You've hit the nail on the head, that's a perfect analysis, and it wasn't an isolated incident!
But they'd been like that for a long time, since before I started there in 1990, long before Java. They DEFINED themselves in terms of Microsoft, to the extreme extent that when Sun Microsystems fell apart into separate divisions, they actually named one of them "SunSoft" to directly position it against Microsoft. As if.
The management at Sun didn't consider Java to be a programming language or software platform, they considered it to be first and foremost their primary weapon of mass destruction in their apocalyptic war against Microsoft, and they didn't consider Java developers to be loyal cherished customers, they considered them to be disposable brainwashed mercenaries in their World Wide War against Microsoft.
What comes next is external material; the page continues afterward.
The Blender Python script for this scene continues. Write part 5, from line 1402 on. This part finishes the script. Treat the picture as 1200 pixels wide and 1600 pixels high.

It was funny when Sun proudly and unilaterally proclaimed that Sun put the "dot" into "dot com", leaving it wide open for Microsoft to slyly counter that oh yeah, well Microsoft put the "COM" into "dot com" -- i.e. ActiveX, IE, MSJVM, IIS, OLE, Visual Basic, Excel, Word, etc!
And then IBM mocked "When they put the dot into dot-com, they forgot how they were going to connect the dots," after sassily rolling out Eclipse just to cast a dark shadow on Java. Badoom psssh!
https://www.itbusiness.ca/news/ibm-brings-on-demand-computin...
Sun totally dropped the ball fighting their true original enemy AT&T, and they should have put all that effort and energy into improving SunOS and railing against AT&T after SunOS finally beat System V in the Unix market, instead of capitulating to AT&T AFTER SunOS won the Unix war against System V, and then rolling over, giving up, selling out to their mortal enemy, and becoming Solaris.
To port my favorite cross platform Apple/IBM joke:
Q: What do you get when you cross Sun and AT&T?
A: AT&T.
The SunOS -> Solaris transition was before I joined the industry and in spite of multiple attempts at reading around the topic I've never found an explanation of what happened that actually made sense to me.
> They DEFINED themselves in terms of Microsoft,
Sun completely forgot they were a hardware company. They made great hardware, but while Microsoft made it easy to develop software for Windows, Sun didn't make it easy to do the same for Solaris (maybe out of fear it'd benefit their remaining hardware enemies IBM and HP). They didn't even try very hard to build low-end machines that could do PC tasks at competitive prices.